### EXERCISE DIRECTIONS
Without the pictures, return all of the material exactly as written.

▼▼▼

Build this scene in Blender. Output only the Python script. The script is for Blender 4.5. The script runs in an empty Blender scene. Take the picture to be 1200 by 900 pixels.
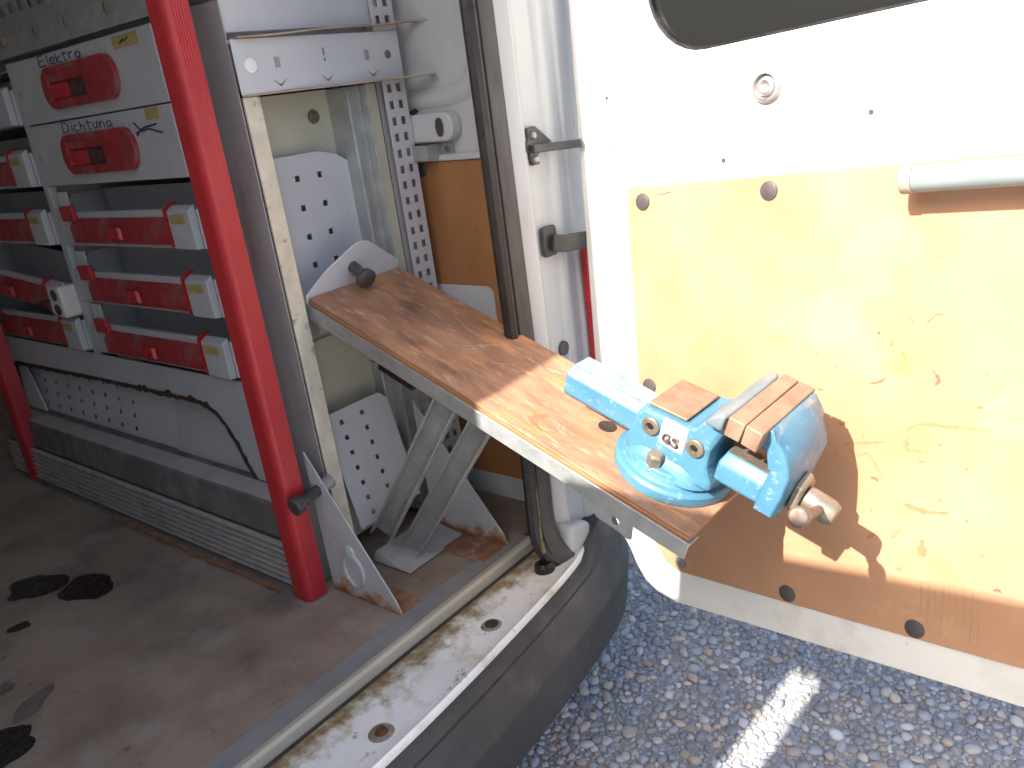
import bpy, bmesh, math, random
import numpy as np
from mathutils import Vector, Matrix
random.seed(7)
R = math.radians
scene = bpy.context.scene
col = scene.collection

# ------------------------------------------------------------------ camera
cam_d = bpy.data.cameras.new('camera')
cam = bpy.data.objects.new('camera', cam_d); col.objects.link(cam)
cam_d.sensor_width = 36.0
cam_d.lens = 29.48
cam_d.clip_start = 0.02
cam_d.dof.use_dof = True; cam_d.dof.focus_distance = 1.5; cam_d.dof.aperture_fstop = 7.0
cam_d.clip_end = 500
yaw, pitch, roll = R(49.2057), R(19.6318), R(-7.7661)
fw = Vector((math.sin(yaw)*math.cos(pitch), math.cos(yaw)*math.cos(pitch), -math.sin(pitch)))
r0 = Vector((math.cos(yaw), -math.sin(yaw), 0)); u0 = r0.cross(fw)
rt = r0*math.cos(roll)+u0*math.sin(roll); up = -r0*math.sin(roll)+u0*math.cos(roll)
cam.matrix_world = Matrix(((rt.x, up.x, -fw.x, 0), (rt.y, up.y, -fw.y, -1.14), (rt.z, up.z, -fw.z, 1.0), (0, 0, 0, 1)))
scene.camera = cam

# ------------------------------------------------------------------ light
SUN = Vector((.758, -.04, -.650)).normalized()
ld = bpy.data.lights.new('sun', 'SUN'); ld.energy = 4.6; ld.angle = R(0.53); ld.color = (1.0, .945, .86)
sun = bpy.data.objects.new('sun', ld); col.objects.link(sun)
sun.rotation_euler = SUN.to_track_quat('-Z', 'Y').to_euler()
world = bpy.data.worlds.new('World'); scene.world = world; world.use_nodes = True
nt = world.node_tree; bg = nt.nodes['Background']
sky = nt.nodes.new('ShaderNodeTexSky'); sky.sky_type = 'NISHITA'; sky.sun_disc = False
sky.dust_density = 4.0; sky.ozone_density = 0.5; sky.sun_elevation = math.asin(-SUN.z); sky.sun_rotation = math.atan2(-SUN.x, -SUN.y)
nt.links.new(sky.outputs[0], bg.inputs[0]); bg.inputs[1].default_value = 0.12
scene.view_settings.view_transform = 'Standard'; scene.view_settings.look = 'None'
scene.view_settings.exposure = 1.75; scene.view_settings.gamma = 1.0
scene.view_settings.use_curve_mapping = False
scene.render.engine = 'CYCLES'
scene.cycles.max_bounces = 8; scene.cycles.diffuse_bounces = 5

# ------------------------------------------------------------------ materials
def mat(name, c1, c2=None, scale=6.0, detail=6.0, rough=.6, metal=0.0, bump=0.0, bscale=60.0, spots=(), stretch=(1, 1, 1), rvar=.15, lo=.35, hi=.65, coat=0.0, attr=None, wear=None):
    m = bpy.data.materials.new(name); m.use_nodes = True
    t = m.node_tree; N = t.nodes; L = t.links; b = N['Principled BSDF']
    tc = N.new('ShaderNodeTexCoord'); mp = N.new('ShaderNodeMapping'); mp.inputs['Scale'].default_value = stretch
    L.new(tc.outputs['Object'], mp.inputs[0]); vec = mp.outputs[0]
    def noise(s, d, off=0.0, rgh=.55):
        n = N.new('ShaderNodeTexNoise'); n.inputs['Scale'].default_value = s; n.inputs['Detail'].default_value = d
        n.inputs['Roughness'].default_value = rgh
        if off:
            o = N.new('ShaderNodeVectorMath'); o.operation = 'ADD'; o.inputs[1].default_value = (off, off*1.7, -off)
            L.new(vec, o.inputs[0]); L.new(o.outputs[0], n.inputs['Vector'])
        else: L.new(vec, n.inputs['Vector'])
        return n.outputs['Fac']
    def ramp(fac, a, bb):
        r = N.new('ShaderNodeMapRange'); r.inputs['From Min'].default_value = a; r.inputs['From Max'].default_value = bb
        L.new(fac, r.inputs['Value']); return r.outputs[0]
    def mix(fac, A, B):
        x = N.new('ShaderNodeMix'); x.data_type = 'RGBA'
        if isinstance(fac, float): x.inputs[0].default_value = fac
        else: L.new(fac, x.inputs[0])
        for i, v in ((6, A), (7, B)):
            if isinstance(v, tuple): x.inputs[i].default_value = (*v, 1)
            else: L.new(v, x.inputs[i])
        return x.outputs[2]
    base = c1
    if attr:
        a = N.new('ShaderNodeAttribute'); a.attribute_name = attr; base = a.outputs['Color']
    f = noise(scale, detail)
    if c2 is not None: base = mix(ramp(f, lo, hi), base, c2)
    for k, (cc, s, a, bb) in enumerate(spots):
        base = mix(ramp(noise(s, 8.0, 3.1+k*5.3, .65), a, bb), base, cc)
    if wear:   # (colours, axis, strong end, weak end, noise scale): wear that thins out along one axis
        cc, ax, w0, w1, ws = wear
        sx = N.new('ShaderNodeSeparateXYZ'); L.new(tc.outputs['Object'], sx.inputs[0])
        g0 = ramp(sx.outputs[ax], w1, w0)
        ad = N.new('ShaderNodeMath'); ad.operation = 'MULTIPLY_ADD'; ad.inputs[1].default_value = .42; L.new(g0, ad.inputs[0]); L.new(noise(ws, 9.0, 7.7, .65), ad.inputs[2])
        for q, c3 in enumerate(cc): base = mix(ramp(ad.outputs[0], .66+.10*q, .76+.10*q), base, c3)
    if isinstance(base, tuple): b.inputs['Base Color'].default_value = (*base, 1)
    else: L.new(base, b.inputs['Base Color'])
    rr = N.new('ShaderNodeMapRange'); rr.inputs['To Min'].default_value = max(.03, rough-rvar); rr.inputs['To Max'].default_value = min(1, rough+rvar)
    rr.inputs['From Min'].default_value = .3; rr.inputs['From Max'].default_value = .7
    L.new(noise(scale*2.7, 4.0, 9.0), rr.inputs['Value']); L.new(rr.outputs[0], b.inputs['Roughness'])
    b.inputs['Metallic'].default_value = metal
    if coat: b.inputs['Coat Weight'].default_value = coat
    if bump:
        bp = N.new('ShaderNodeBump'); bp.inputs['Strength'].default_value = bump; bp.inputs['Distance'].default_value = .004
        L.new(noise(bscale, 6.0, 1.0), bp.inputs['Height']); L.new(bp.outputs[0], b.inputs['Normal'])
    return m

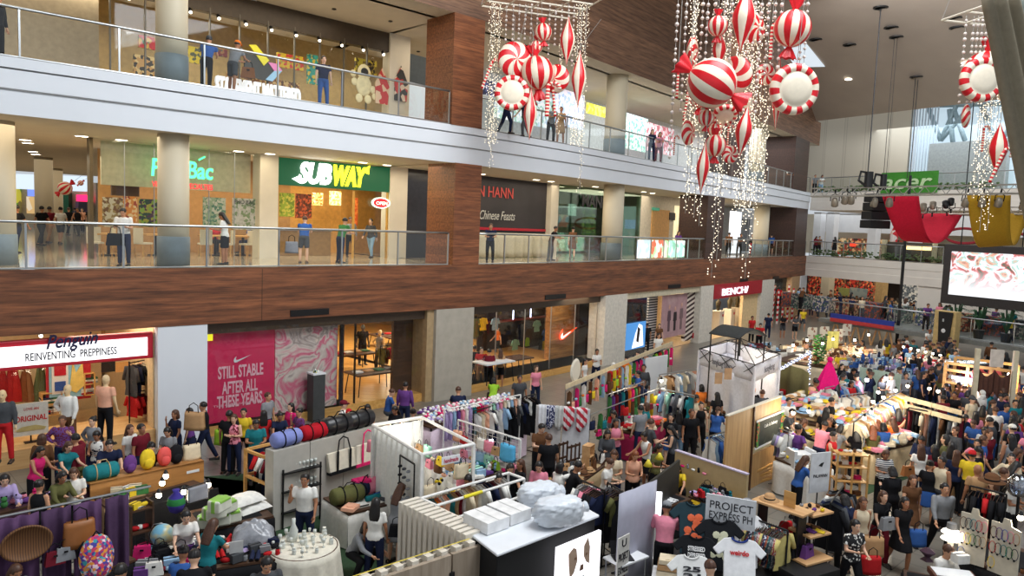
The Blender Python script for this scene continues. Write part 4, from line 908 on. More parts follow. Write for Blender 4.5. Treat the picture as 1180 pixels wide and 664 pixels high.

▲▲▲

### SOLVED EXERCISE
Build this scene in Blender. Output only the Python script. The script is for Blender 4.5. The script runs in an empty Blender scene. Take the picture to be 1200 by 900 pixels.
import bpy, bmesh, math, random
import numpy as np
from mathutils import Vector, Matrix
random.seed(7)
R = math.radians
scene = bpy.context.scene
col = scene.collection

# ------------------------------------------------------------------ camera
cam_d = bpy.data.cameras.new('camera')
cam = bpy.data.objects.new('camera', cam_d); col.objects.link(cam)
cam_d.sensor_width = 36.0
cam_d.lens = 29.48
cam_d.clip_start = 0.02
cam_d.dof.use_dof = True; cam_d.dof.focus_distance = 1.5; cam_d.dof.aperture_fstop = 7.0
cam_d.clip_end = 500
yaw, pitch, roll = R(49.2057), R(19.6318), R(-7.7661)
fw = Vector((math.sin(yaw)*math.cos(pitch), math.cos(yaw)*math.cos(pitch), -math.sin(pitch)))
r0 = Vector((math.cos(yaw), -math.sin(yaw), 0)); u0 = r0.cross(fw)
rt = r0*math.cos(roll)+u0*math.sin(roll); up = -r0*math.sin(roll)+u0*math.cos(roll)
cam.matrix_world = Matrix(((rt.x, up.x, -fw.x, 0), (rt.y, up.y, -fw.y, -1.14), (rt.z, up.z, -fw.z, 1.0), (0, 0, 0, 1)))
scene.camera = cam

# ------------------------------------------------------------------ light
SUN = Vector((.758, -.04, -.650)).normalized()
ld = bpy.data.lights.new('sun', 'SUN'); ld.energy = 4.6; ld.angle = R(0.53); ld.color = (1.0, .945, .86)
sun = bpy.data.objects.new('sun', ld); col.objects.link(sun)
sun.rotation_euler = SUN.to_track_quat('-Z', 'Y').to_euler()
world = bpy.data.worlds.new('World'); scene.world = world; world.use_nodes = True
nt = world.node_tree; bg = nt.nodes['Background']
sky = nt.nodes.new('ShaderNodeTexSky'); sky.sky_type = 'NISHITA'; sky.sun_disc = False
sky.dust_density = 4.0; sky.ozone_density = 0.5; sky.sun_elevation = math.asin(-SUN.z); sky.sun_rotation = math.atan2(-SUN.x, -SUN.y)
nt.links.new(sky.outputs[0], bg.inputs[0]); bg.inputs[1].default_value = 0.12
scene.view_settings.view_transform = 'Standard'; scene.view_settings.look = 'None'
scene.view_settings.exposure = 1.75; scene.view_settings.gamma = 1.0
scene.view_settings.use_curve_mapping = False
scene.render.engine = 'CYCLES'
scene.cycles.max_bounces = 8; scene.cycles.diffuse_bounces = 5

# ------------------------------------------------------------------ materials
def mat(name, c1, c2=None, scale=6.0, detail=6.0, rough=.6, metal=0.0, bump=0.0, bscale=60.0, spots=(), stretch=(1, 1, 1), rvar=.15, lo=.35, hi=.65, coat=0.0, attr=None, wear=None):
    m = bpy.data.materials.new(name); m.use_nodes = True
    t = m.node_tree; N = t.nodes; L = t.links; b = N['Principled BSDF']
    tc = N.new('ShaderNodeTexCoord'); mp = N.new('ShaderNodeMapping'); mp.inputs['Scale'].default_value = stretch
    L.new(tc.outputs['Object'], mp.inputs[0]); vec = mp.outputs[0]
    def noise(s, d, off=0.0, rgh=.55):
        n = N.new('ShaderNodeTexNoise'); n.inputs['Scale'].default_value = s; n.inputs['Detail'].default_value = d
        n.inputs['Roughness'].default_value = rgh
        if off:
            o = N.new('ShaderNodeVectorMath'); o.operation = 'ADD'; o.inputs[1].default_value = (off, off*1.7, -off)
            L.new(vec, o.inputs[0]); L.new(o.outputs[0], n.inputs['Vector'])
        else: L.new(vec, n.inputs['Vector'])
        return n.outputs['Fac']
    def ramp(fac, a, bb):
        r = N.new('ShaderNodeMapRange'); r.inputs['From Min'].default_value = a; r.inputs['From Max'].default_value = bb
        L.new(fac, r.inputs['Value']); return r.outputs[0]
    def mix(fac, A, B):
        x = N.new('ShaderNodeMix'); x.data_type = 'RGBA'
        if isinstance(fac, float): x.inputs[0].default_value = fac
        else: L.new(fac, x.inputs[0])
        for i, v in ((6, A), (7, B)):
            if isinstance(v, tuple): x.inputs[i].default_value = (*v, 1)
            else: L.new(v, x.inputs[i])
        return x.outputs[2]
    base = c1
    if attr:
        a = N.new('ShaderNodeAttribute'); a.attribute_name = attr; base = a.outputs['Color']
    f = noise(scale, detail)
    if c2 is not None: base = mix(ramp(f, lo, hi), base, c2)
    for k, (cc, s, a, bb) in enumerate(spots):
        base = mix(ramp(noise(s, 8.0, 3.1+k*5.3, .65), a, bb), base, cc)
    if wear:   # (colours, axis, strong end, weak end, noise scale): wear that thins out along one axis
        cc, ax, w0, w1, ws = wear
        sx = N.new('ShaderNodeSeparateXYZ'); L.new(tc.outputs['Object'], sx.inputs[0])
        g0 = ramp(sx.outputs[ax], w1, w0)
        ad = N.new('ShaderNodeMath'); ad.operation = 'MULTIPLY_ADD'; ad.inputs[1].default_value = .42; L.new(g0, ad.inputs[0]); L.new(noise(ws, 9.0, 7.7, .65), ad.inputs[2])
        for q, c3 in enumerate(cc): base = mix(ramp(ad.outputs[0], .66+.10*q, .76+.10*q), base, c3)
    if isinstance(base, tuple): b.inputs['Base Color'].default_value = (*base, 1)
    else: L.new(base, b.inputs['Base Color'])
    rr = N.new('ShaderNodeMapRange'); rr.inputs['To Min'].default_value = max(.03, rough-rvar); rr.inputs['To Max'].default_value = min(1, rough+rvar)
    rr.inputs['From Min'].default_value = .3; rr.inputs['From Max'].default_value = .7
    L.new(noise(scale*2.7, 4.0, 9.0), rr.inputs['Value']); L.new(rr.outputs[0], b.inputs['Roughness'])
    b.inputs['Metallic'].default_value = metal
    if coat: b.inputs['Coat Weight'].default_value = coat
    if bump:
        bp = N.new('ShaderNodeBump'); bp.inputs['Strength'].default_value = bump; bp.inputs['Distance'].default_value = .004
        L.new(noise(bscale, 6.0, 1.0), bp.inputs['Height']); L.new(bp.outputs[0], b.inputs['Normal'])
    return m

The Blender Python script for this scene continues. Write part 4, from line 908 on. More parts follow. Write for Blender 4.5. Treat the picture as 1180 pixels wide and 664 pixels high.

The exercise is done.